In his Defense of Poesy, his masterful work of prose for which, ironically, he’s become most famous, Sidney bestows upon the English language the primacy of which we moderns (if we find ourselves in the camp of a Robinson) think it so undeserving. Some people, he admits, will say that English is a “mingled” language. That is, to say, a language at whose core and in whose very constitution many borrowed pieces are to be found. But is there, I wonder, anything at all wrong with being not quite so purely bred?

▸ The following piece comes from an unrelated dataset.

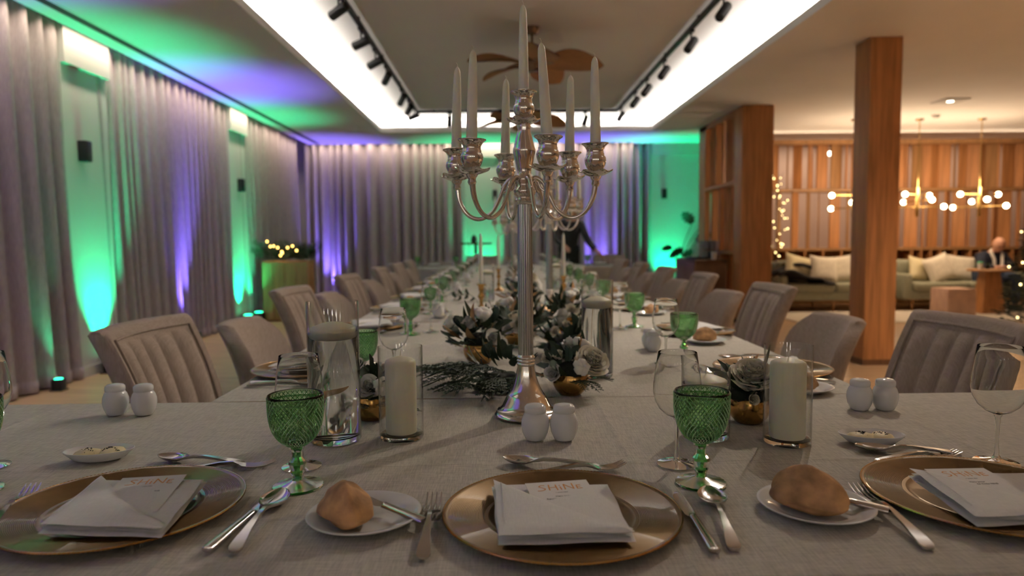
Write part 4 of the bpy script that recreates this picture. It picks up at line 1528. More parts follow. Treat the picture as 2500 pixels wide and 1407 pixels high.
for side, rows, cx, rz in (('left', LEFT, MX0 + .135, -pi / 2), ('right', RIGHT, MX1 - .135, pi / 2)):
    for k, (y, kd) in enumerate(rows):
        pos = f'{side} side of the long table, {ORD[k]} from the front'
        y0 = y - .22 if k == 0 and side == 'left' else (y - .16 if side == 'right' and k < 2 else y)
        c_ = (cx, y0)
        charger(f'gold charger plate on the {pos}', (cx, y0, TZ))
        napkin_copy(f'folded white napkin on the {pos}', (cx, y0, TZ + NZ), rz + (.25 if k % 2 else -.2))
        g = loc2(c_, rz, .21, .20)
        goblet(f'green glass goblet on the {pos}', g)
        wineglass(f'clear wine glass on the {pos}', loc2(c_, rz, .14, .275))
        if k < 8:
            bp_ = loc2(c_, rz, -.26, .03)
            bread_plate(f'white bread plate on the {pos}', bp_)
            bread_roll(f'crusty bread roll on the {pos}', bp_ + Vector((0, 0, .003)), rz + .6 + k, k % 3, .95)
        if k < 6:
            fork(f'dinner fork on the {pos}', loc2(c_, rz, -.175, 0), rz)
            knife(f'table knife on the {pos}', loc2(c_, rz, .18, -.01), rz, .2)
            spoon(f'soup spoon on the {pos}', loc2(c_, rz, .205, -.01), rz)
            spoon(f'dessert spoon on the {pos}', loc2(c_, rz, 0, .19), rz + pi / 2, .17)
        if k in (1, 3, 5, 7):
            for q, lab in ((-.035, 'nearer'), (.035, 'farther')):
                shaker(f'{lab} white shaker on the {pos}', loc2(c_, rz, -.41 + q * .9, .26))
        if k in (2, 4, 6):
            butter_dish(f'oval butter dish on the {pos}', loc2(c_, rz, .42, .27), rz, 20 + k + (7 if side == 'left' else 0))
# far cross table
for k, x in enumerate((-1.0, -.45, .95, 1.45)):
    pos = f'far cross table, {ORD[k]} from the left'
    charger(f'gold charger plate on the {pos}', (x, 10.2, TZ))
    napkin_copy(f'folded white napkin on the {pos}', (x, 10.2, TZ + NZ), pi)
    goblet(f'green glass goblet on the {pos}', (x - .2, 9.98, TZ))
    wineglass(f'clear wine glass on the {pos}', (x - .12, 9.9, TZ))

# ================================================================== FLOWERS
def m_rose(R, n_pet, material, seed, openness=1.0):
    """spiral of cupped petals: tight upright ones inside, wide drooping ones outside"""
    rnd = random.Random(seed)
    mb = MB()
    for k in range(n_pet):
        q = k / (n_pet - 1)
        a0 = k * 2.4 + rnd.uniform(-.25, .25)
        L = R * (1.08 - .10 * q)
        W = R * (.36 + .42 * q)
        ph0 = radians(3 + 30 * q * openness)
        ph1 = radians(2 + 46 * q ** 1.4 * openness)
        rb = R * (.05 + .36 * q)
        nu, nv = 6, 6
        jit = rnd.uniform(-.06, .06) * R
        ca, sa = cos(a0), sin(a0)

        def fn(i, j):
            s = i / (nu - 1) * 2 - 1
            h = j / (nv - 1)
            ph = ph0 + (ph1 - ph0) * h
            r = rb + L * h * sin((ph0 + ph) / 2) * (.75 + .25 * h)
            z = L * h * cos((ph0 + ph) / 2) + jit * h - .34 * R * q - .1 * R * abs(s) ** 2.5 * h
            lat = s * W * (sin(pi * (.16 + .62 * h)) ** .75)
            cup = (lat * lat) / (R * (.34 + .85 * q)) * (1 - .35 * h * q)
            lip = .10 * R * q * max(0, h - .8) * 5
            rr = max(.02 * R, r - cup + lip)
            return (rr * ca - lat * sa, rr * sa + lat * ca, z - lip * .6)
        mb.grid(fn, nu, nv)
    mb.lathe([(0, -.22 * R), (.2 * R, -.15 * R), (.34 * R, .02 * R), (.28 * R, .4 * R), (.1 * R, .75 * R), (0, .8 * R)], 10)
    return mb.mesh('rose', material, True, 60)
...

English is, as is the nation in which it’s most commonly spoken and of which it is, at least till this point, the chief and official language, an amalgamation of ideas from every corner of the land. Aryan (or Indo-European) at its spring and source, Greek and Latin at its base, French in its refinement, German in its sentiment, and Spanish in its exuberant vitality and life, English is the polyphonic and grateful result. English, imbued with all, is a discriminating inheritor of all that’s best been said. It is a copious vessel of speech. “And why not so much the better”, Sidney says, in “taking the best of both the other” and, as the world expands its boundaries and us, our appetite for words à la carte, of all?


I won’t retreat from my goal of learning a second language—however heavy a burden it may be. I won’t forgo this noble attempt, this polyglot’s pursuit—however unlikely it is successfully to end. A dauntless soldier striving for the epaulets of good and variable speech, I’ll trudge through convoluted conversations and tongue-twisting grammar books and apps if only slightly to expand the palate of my narrowly English tongue. But I’ll not forget those vintage words of Sidney, nor those most recent ones of Lowry. A nationalist by any other name, I'll not, at least on this point, fail to elevate my own native tongue. English is, despite all the abuse by which it’s been cudgeled, excoriated, and abused, a beautiful and a useful language. We should be proud to have it; prouder still, to speak it.